Tarpley clearly enjoyed exploring the quality of light and atmosphere: a heat haze on a summer afternoon, the sombre winter dusk, flickering light through the newly-emerging leaves in spring, contre-jour effects and sharp contrasts of light and dark. Her colour is resonant and bold: strong greens, rusts, golds, purples and reds lend vigour and intensity to her work. Her compositions tend to be assertive, carefully-constructed, with simplified forms containing areas of linear complexity. She plays with pictorial space, sometimes exploring effects of atmospheric perspective, sometimes thrusting the image to the forefront of the picture plane.

Many of Tarpley's images were surely painted from life, though it is clear that others were worked up in the studio, from watercolours painted on the spot - perhaps these more finished pieces were the ones intended for reproduction. Where she was not so constrained, her touch appears to be more free and experimental. She captures the fresh, outdoor light and the scudding clouds in her landscapes; she explores the vibrant colours and reflected glow associated with a simple bunch of flowers. In these works, the quality of her paint may be dry, encrusted, vigorous; it can also be swift and succulent. She was audacious in exploiting the expressive potential of both brush and palette knife.

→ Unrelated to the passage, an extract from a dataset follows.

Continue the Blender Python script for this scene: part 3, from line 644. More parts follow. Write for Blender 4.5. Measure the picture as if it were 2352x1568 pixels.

Lena Tarpley was much more than just a competent artist. She was not particularly experimental in her approach, nor was she a philosopher. But she worked hard and consistently and, in so doing, enormously enriched - with colour and delight - the everyday lives of thousands, even millions, of people.

© Dr. Hilary Taylor, 2013

 


[1] Kemp-Welch became one of the most interesting and powerful of women artists working in both the Boer and the First World War. Her Forward the Guns! was purchased by the Tate Gallery in 1917 and was based on Kemp-Welch's sketches outdoors, from life, of men and horses in military manoeuvres.